What is AI Safety? Towards a better understanding
Artificial Intelligence Safety (AI Safety) can be broadly defined as the endeavour to ensure that AI is deployed in ways that do not harm humanity.
Artificial Intelligence Safety (AI Safety) can be broadly defined as the endeavour to ensure that AI is deployed in ways that do not harm humanity.
This definition is easy to agree with, but what does it actually mean? Well, to complement the many ways that AI can better human lives, there are unfortunately many ways that AI can cause harm. In this blog, we attempt to describe the space of AI Safety; namely, all the things that someone might mean when they say ‘AI Safety’.
AI Safety space
1.Autonomous learning, benign intent
Autonomous learning agents learn as they go, which means it’s much harder to know exactly how they will behave when deployed. Basic problems, such as how interrupting such agents can effect how they learn to behave, or how the absence of a supervisor can affect the actions they choose to take, are unsolved in most cases. Furthermore, these agents can unsafely explore their environments, hack their reward functions and induce negative side effects, all in an attempt to do what they were built to do.
These problems are naturally formulated in the context of reinforcement learning, and are discussed in more depth here. We have recently developed an algorithm that addresses these problems, enabling safe reinforcement learning in contexts where humans understand safe and dangerous behaviours. Our recent paper exploring this subject further can be found here.
There are also major policy questions associated with autonomous learning agents, especially as a consequence of their ability to automate tasks that were traditionally achievable only by humans. As a result, sophisticated autonomous agents could lead to large-scale unemployment and inequality. Understanding the impact of this, and mitigating the downsides while preserving the benefits as much as possible, will be an ongoing policy challenge.
2. Human controlled, benign intent
Examples in this bucket include supervised algorithms like classifiers that are trained, frozen into code and then deployed to make useful business decisions.
Despite the simplicity and the benign intent, AI Safety concerns still arise. Even if the algorithm is shown to perform well on a held-out test set of data, it might not work as intended for the following reasons:
Non-robust: sophisticated AI algorithms can be non-robust in the sense that, despite performing well on their test data, they behave very differently on other data (either similar to the test-set data in the case of adversarial examples, or different from the test-set data in the case of distributional shift).
Biased: well-trained, robust algorithms can still reflect biases that exist in the training data or that arise in feature selection.
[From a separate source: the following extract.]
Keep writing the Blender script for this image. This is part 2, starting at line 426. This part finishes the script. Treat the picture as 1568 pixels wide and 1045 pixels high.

Identifying and preventing the potential harm of these biases is a challenging task.
Privacy violating: if the deployment of an algorithm exposes information about members of the training set, sensitive information can be gleaned directly from the model even without the release of training data.
An algorithm that does not suffer from any of the above problems may be a trustworthy algorithm, but it is not necessarily an easily interpretable algorithm. The lack of explainability of AI algorithms presents a problem of its own by making it difficult to conduct an external audit, as well as by frustrating one’s ability to provide a reason for any decisions made by the algorithm.
We have so far mentioned only technical aspects of AI algorithms in this quadrant. There are also policy considerations, such as assigning individual human accountability for the safety of an AI algorithm. This is a non-trivial challenge, since there are many contributors to the libraries used to develop the algorithm, as well as the data scientists who created the algorithm, the engineers who deployed it, the team lead who gave the okay, and on up to the CEO of the company deploying the algorithm.
3. Human controlled, malicious intent
Mitigating the unintended consequences of deployed AI algorithms is not the only concern to consider. There will of course be malicious usage of AI that needs assessment and counter-strategies.
Many of these arise from the ability of AI algorithms to process unstructured data, enabling them to recognise faces in images and even to generate new images of a person’s face or new audio of a person’s voice. As a result, AI makes it possible for highly effective mass surveillance, which could be used by a state or organisation to exert unprecedented control over a population. Similarly, the ability of AI to generate faces and voices allows the creation of high-fidelity disinformation, used either for individual defamation or for political means (e.g. fake news).
The solutions to these problems are likely to be both technical and policy-based. We are creating detection technology that can classify video footage as ‘real’ or ‘fake’ as a first line of defence against AI-based media disinformation. We are similarly creating educational content to show the power of these technologies as an ‘inoculation’ strategy. However, on the surveillance side the required technology already exists, and could only be mitigated by individuals obscuring their faces. Therefore, the extent to which organisations are allowed to collect data on individuals at scale based on facial recognition is a pressing policy consideration.